Pourquoi tant de mystère autour de la visite d’Olaf Scholz à Washington ?

Le 3 mars, le chancelier allemand s’est rendu à Washington pour une rencontre à huis clos avec le président Biden, qui a duré un peu plus d’une heure. Ce dernier l’a accueilli à la Maison-Blanche par des propos superficiels, le remerciant pour les « changements historiques » qu’il avait opérés « chez lui », notamment l’augmentation des dépenses militaires, l’envoi d’armes à l’Ukraine et des mesures pour briser la dépendance allemande envers l’énergie russe. Olaf Scholz lui a rendu la pareille en termes de platitudes, évoquant l’importance de la « solidarité mondiale » pour défendre Kyiv « aussi longtemps que nécessaire » et de la concertation de leurs actions.

À l’issue de leur entretien, aucune conférence de presse ni déclaration conjointe, laissant la presse spéculer sur les raisons pour lesquelles le chancelier allemand s’était rendu personnellement à Washington pour débiter des clichés. Certains ont suggéré qu’il avait peut-être été question de la politique chinoise, vu l’escalade verbale de l’administration Biden contre Beijing et ses efforts pour obtenir un découplage économique entre l’Europe et la Chine – en dépit des effets négatifs pour les intérêts allemands.

Or, ces spéculations médiatiques ont ignoré les deux « éléphants dans le salon » : les révélations de Seymour Hersh sur la responsabilité de l’administration Biden dans l’explosion des gazoducs Nord Stream, et le rassemblement de plus de 50 000 manifestants à Berlin le 25 février pour protester contre la participation de l’Allemagne et de l’OTAN à la guerre en Ukraine. On y a vu des pancartes demandant à Scholz de s’expliquer sur cette révélation, revendication reprise par certains intervenants.

Une possible explication a été avancée par Ray McGovern, ancien officier de la CIA pendant 27 ans et militant pacifiste, lors de la réunion hebdomadaire de l’Organisation LaRouche du 4 mars. Il s’est dit choqué par le manque d’intérêt des médias pour les discussions entre les deux dirigeants, vu l’importance de leurs décisions, proposant ce qu’il a qualifié ironiquement de « théorie de la conspiration ».

Il a rappelé la conférence de presse du 7 février 2022 au cours de laquelle Joe Biden avait déclaré, en présence d’Olaf Scholz, que si la Russie envahissait l’Ukraine, « il n’y aurait plus de Nord Stream 2. Nous y mettrons fin. (…) Nous serons en mesure de le faire, je vous le promets. »

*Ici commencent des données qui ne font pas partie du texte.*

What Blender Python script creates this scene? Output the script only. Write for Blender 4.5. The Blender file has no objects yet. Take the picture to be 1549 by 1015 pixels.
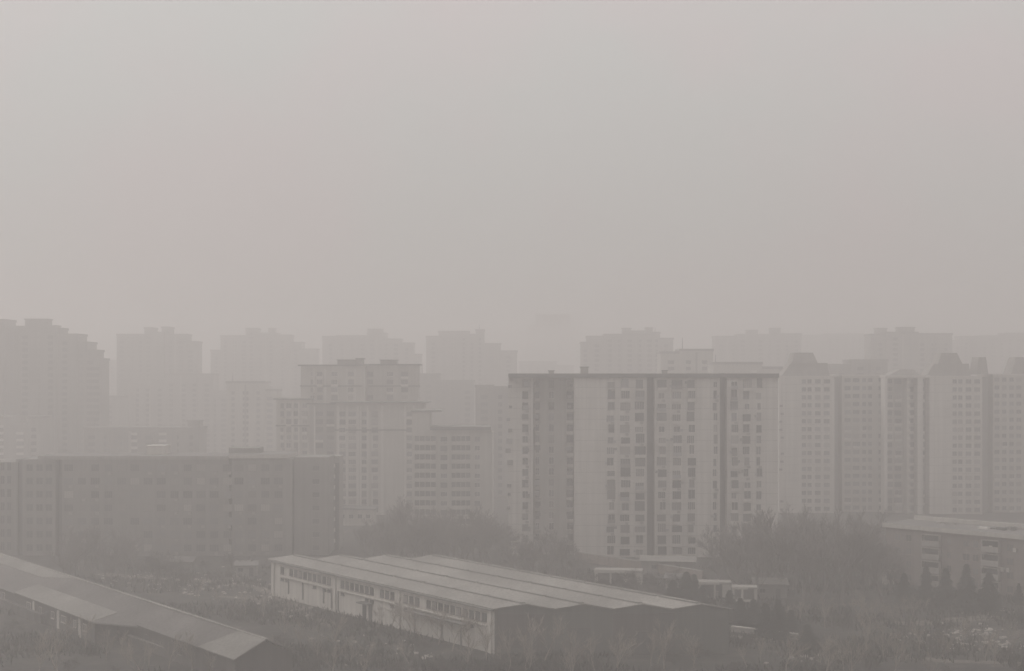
import bpy, math, random
from mathutils import Vector, Matrix
random.seed(11)
C = bpy.context.scene.collection
R = math.radians
PI = math.pi

# ---------------------------------------------------------------- camera geometry
EYE, F, CX, HY = 48.0, 2151.0, 774.5, 568.0
def wx(px, d): return (px - CX) * d / F                 # picture column -> metres at distance d
def wz(py, d): return EYE - (py - HY) * d / F           # picture row -> height at distance d
def at(px, py, z=0.0):                                  # picture point on a level z -> place
    d = (EYE - z) * F / (py - HY)
    return Vector((wx(px, d), d, z))

# ---------------------------------------------------------------- materials
MATS = {}
def _nodes(name):
    m = bpy.data.materials.new(name); m.use_nodes = True
    nt = m.node_tree
    b = nt.nodes['Principled BSDF']
    return m, nt, b
def mat(name, col, rough=0.85, var=0.25, scale=0.25, streak=0.0, joint=0.0, bump=0.0, metal=0.0, fine=0.0):
    """weathered surface: blotches, rain streaks running down, panel joints"""
    m, nt, b = _nodes(name)
    N, L = nt.nodes.new, nt.links.new
    b.inputs['Roughness'].default_value = rough
    b.inputs['Metallic'].default_value = metal
    tc = N('ShaderNodeTexCoord')
    oi = N('ShaderNodeObjectInfo')
    no = N('ShaderNodeTexNoise'); no.inputs['Scale'].default_value = scale
    no.inputs['Detail'].default_value = 6; no.inputs['Roughness'].default_value = 0.65
    L(tc.outputs['Object'], no.inputs['Vector'])
    mr = N('ShaderNodeMapRange'); mr.inputs[1].default_value = 0.25; mr.inputs[2].default_value = 0.75
    mr.inputs[3].default_value = 1 - var; mr.inputs[4].default_value = 1 + var
    L(no.outputs['Fac'], mr.inputs[0])
    val = mr.outputs[0]
    def mul(a, bb):
        q = N('ShaderNodeMath'); q.operation = 'MULTIPLY'; L(a, q.inputs[0]); L(bb, q.inputs[1]); return q.outputs[0]
    if streak:
        mp = N('ShaderNodeMapping'); mp.inputs['Scale'].default_value = (1.1, 1.1, 0.045)
        L(tc.outputs['Object'], mp.inputs['Vector'])
        n2 = N('ShaderNodeTexNoise'); n2.inputs['Scale'].default_value = 1.0; n2.inputs['Detail'].default_value = 4
        L(mp.outputs[0], n2.inputs['Vector'])
        r2 = N('ShaderNodeMapRange'); r2.inputs[1].default_value = 0.3; r2.inputs[2].default_value = 0.7
        r2.inputs[3].default_value = 1 - streak; r2.inputs[4].default_value = 1 + streak * 0.5
        L(n2.outputs['Fac'], r2.inputs[0]); val = mul(val, r2.outputs[0])
    if fine:
        n3 = N('ShaderNodeTexNoise'); n3.inputs['Scale'].default_value = 2.2; n3.inputs['Detail'].default_value = 3
        L(tc.outputs['Object'], n3.inputs['Vector'])
        r3 = N('ShaderNodeMapRange'); r3.inputs[1].default_value = 0.3; r3.inputs[2].default_value = 0.7
        r3.inputs[3].default_value = 1 - fine; r3.inputs[4].default_value = 1 + fine
        L(n3.outputs['Fac'], r3.inputs[0]); val = mul(val, r3.outputs[0])
    if joint:
        sp = N('ShaderNodeSeparateXYZ'); L(tc.outputs['Object'], sp.inputs[0])
        for out, pitch in (('Z', 2.8), ('X', 3.65)):
            dv = N('ShaderNodeMath'); dv.operation = 'DIVIDE'; dv.inputs[1].default_value = pitch; L(sp.outputs[out], dv.inputs[0])
            fr = N('ShaderNodeMath'); fr.operation = 'FRACT'; L(dv.outputs[0], fr.inputs[0])
            lt = N('ShaderNodeMath'); lt.operation = 'GREATER_THAN'; lt.inputs[1].default_value = 0.05; L(fr.outputs[0], lt.inputs[0])
            r4 = N('ShaderNodeMapRange'); r4.inputs[3].default_value = 1 - joint * (1 if out == 'Z' else 0.5); r4.inputs[4].default_value = 1
            L(lt.outputs[0], r4.inputs[0]); val = mul(val, r4.outputs[0])
    mx = N('ShaderNodeVectorMath'); mx.operation = 'SCALE'; mx.inputs[0].default_value = col
    L(val, mx.inputs['Scale']); L(mx.outputs[0], b.inputs['Base Color'])
    if bump:
        bp = N('ShaderNodeBump'); bp.inputs['Strength'].default_value = bump; bp.inputs['Distance'].default_value = 0.3
        L(no.outputs['Fac'], bp.inputs['Height']); L(bp.outputs[0], b.inputs['Normal'])
    MATS[name] = m
    return m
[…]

Dès lors, la visite de Scholz avait peut-être un but autoprotecteur. « Olaf » a peut-être demandé à « Joe » de ne dire à personne qu’il avait été informé de ses projets, de peur de provoquer la chute de son gouvernement de coalition.

Ray McGovern a volontiers admis qu’il s’agissait de pures spéculations, mais il y a aussi une réalité sous-jacente à cette conversation hypothétique. Scholz se trouve dans une position de plus en plus vulnérable, car il a fait de l’Allemagne une partie prenante de la guerre de l’OTAN et s’est allié à un gouvernement américain qui a miné la sécurité énergétique de son pays. Sa réticence à contester ce qui était un acte de guerre pourrait non seulement condamner son gouvernement, mais aussi l’existence de l’OTAN.